Based on scores from Gartner in each of those areas, the 58 pet care brands ranked produced an index categorized into five digital IQ levels: genius, gifted, average, challenged and feeble (ouch!). I can’t share the entire index here but will list the four pet food brands qualifying as genius: Purina Pro Plan, Hill’s, Blue Buffalo and Royal Canin. The gifted brands included several other Purina brands as well as several from J.M. Smucker and Mars Petcare apiece, plus Wellness and Nature’s Variety. Quite a few additional pet food brands fell into the other levels.

What the top-ranking pet food brands do well

So, what sets apart the genius and gifted brands? According to Gartner L2, it’s about prioritizing the digital elements that fit your brand’s strategy and marketing, then doing them well. Also key: “scaling,” or integrating, the elements you focus on, such as content, across all the channels you use.

Gartner L2’s experts believe content is king. In a section of the excerpt titled “Teaching old sites new tricks,” it lauds brand websites that have beefed up their consumer-targeted content. “As pet care consumers become increasingly ingredient-conscious, index brands have responded with consistent improvements to site features and functionalities to meet consumer expectations,” the report said.

Specifically, more than two-thirds of the indexed brands now offer video content on their website, over half include a section of information geared to new pet owners, and nearly half provide filters for consumers to sort products by main ingredient, with 40 percent providing filters for dietary needs.

As examples of these types of helpful content, the report singled out Wellness for its “best-in-class product page experience through rich imagery portraying the raw ingredients in each of its recipes” and Purina’s Dog Chow for a dedicated page that lists, shows and defines all the ingredients used in its products, as well as ingredient-based product filters that improved the site’s search and navigation. However, Dog Chow lost points for failing to scale this content across e-commerce channels, thus landing the brand in the average category (presumably among other reasons not available in the excerpt).

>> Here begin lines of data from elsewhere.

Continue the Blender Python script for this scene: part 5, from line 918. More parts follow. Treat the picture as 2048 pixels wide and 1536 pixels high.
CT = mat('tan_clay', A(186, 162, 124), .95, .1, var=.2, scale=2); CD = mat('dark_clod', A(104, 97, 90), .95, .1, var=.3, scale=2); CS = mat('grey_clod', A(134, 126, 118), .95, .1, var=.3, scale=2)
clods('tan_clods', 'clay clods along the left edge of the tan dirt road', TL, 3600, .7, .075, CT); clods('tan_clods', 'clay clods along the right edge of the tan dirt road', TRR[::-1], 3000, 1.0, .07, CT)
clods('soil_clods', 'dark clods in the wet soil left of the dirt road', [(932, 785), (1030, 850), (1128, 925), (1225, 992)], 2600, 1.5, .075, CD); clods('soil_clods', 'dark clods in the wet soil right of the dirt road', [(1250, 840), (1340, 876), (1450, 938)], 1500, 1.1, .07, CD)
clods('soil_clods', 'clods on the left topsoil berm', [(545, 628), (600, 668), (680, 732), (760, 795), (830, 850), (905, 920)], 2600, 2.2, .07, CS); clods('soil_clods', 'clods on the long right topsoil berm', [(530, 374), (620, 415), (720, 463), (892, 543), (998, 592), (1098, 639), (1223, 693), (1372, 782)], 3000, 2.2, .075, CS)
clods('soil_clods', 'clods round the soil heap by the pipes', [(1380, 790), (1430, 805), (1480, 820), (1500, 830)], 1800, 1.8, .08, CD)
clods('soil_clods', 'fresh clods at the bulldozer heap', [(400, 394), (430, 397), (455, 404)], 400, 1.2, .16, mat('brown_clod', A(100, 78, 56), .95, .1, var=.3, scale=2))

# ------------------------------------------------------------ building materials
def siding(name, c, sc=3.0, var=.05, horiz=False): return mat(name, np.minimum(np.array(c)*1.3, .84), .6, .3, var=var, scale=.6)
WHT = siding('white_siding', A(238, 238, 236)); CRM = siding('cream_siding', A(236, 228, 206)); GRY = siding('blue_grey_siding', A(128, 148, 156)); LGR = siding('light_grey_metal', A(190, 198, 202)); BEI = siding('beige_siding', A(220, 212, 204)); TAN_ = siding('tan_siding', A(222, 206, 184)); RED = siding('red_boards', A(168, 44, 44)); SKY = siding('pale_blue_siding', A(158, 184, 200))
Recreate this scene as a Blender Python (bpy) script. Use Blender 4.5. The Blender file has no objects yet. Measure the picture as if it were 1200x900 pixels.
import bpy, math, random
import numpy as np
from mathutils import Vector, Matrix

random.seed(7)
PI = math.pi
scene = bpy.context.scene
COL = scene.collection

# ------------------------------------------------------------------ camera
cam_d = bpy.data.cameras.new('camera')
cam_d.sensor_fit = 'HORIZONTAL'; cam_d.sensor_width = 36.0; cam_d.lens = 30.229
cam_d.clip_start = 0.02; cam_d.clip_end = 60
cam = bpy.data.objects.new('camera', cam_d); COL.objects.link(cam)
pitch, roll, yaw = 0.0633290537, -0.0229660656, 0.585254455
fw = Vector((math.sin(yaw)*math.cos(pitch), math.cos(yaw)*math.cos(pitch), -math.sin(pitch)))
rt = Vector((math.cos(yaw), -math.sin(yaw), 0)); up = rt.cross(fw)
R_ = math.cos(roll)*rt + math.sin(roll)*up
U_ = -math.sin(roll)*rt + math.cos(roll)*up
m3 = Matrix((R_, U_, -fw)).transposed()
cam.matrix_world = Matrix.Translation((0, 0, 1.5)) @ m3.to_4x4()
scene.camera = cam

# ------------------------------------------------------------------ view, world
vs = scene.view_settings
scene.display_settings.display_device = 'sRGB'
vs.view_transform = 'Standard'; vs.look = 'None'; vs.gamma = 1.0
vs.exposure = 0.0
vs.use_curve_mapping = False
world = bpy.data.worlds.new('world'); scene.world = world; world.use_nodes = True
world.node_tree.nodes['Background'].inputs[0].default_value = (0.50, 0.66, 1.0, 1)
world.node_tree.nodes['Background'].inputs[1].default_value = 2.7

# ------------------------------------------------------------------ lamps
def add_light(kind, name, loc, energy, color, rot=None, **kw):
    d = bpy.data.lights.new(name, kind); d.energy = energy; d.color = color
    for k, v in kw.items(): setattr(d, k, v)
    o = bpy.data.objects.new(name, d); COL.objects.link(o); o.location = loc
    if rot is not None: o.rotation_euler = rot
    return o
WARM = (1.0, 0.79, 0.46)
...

The excerpt also provided some information and data on Google search metrics, both organic and via paid ads or keywords, for the indexed brands. The key takeaway: “To maximize return on customer acquisition investments through Google search, brands must build out commensurate content experiences that clearly articulate a value proposition that supports product awareness, consideration and conversion.”

Translation: to reach today’s connected, health-conscious consumers with their brands’ essential messages and benefits, pet food companies must coordinate and integrate their efforts and activities across all the digital channels they use.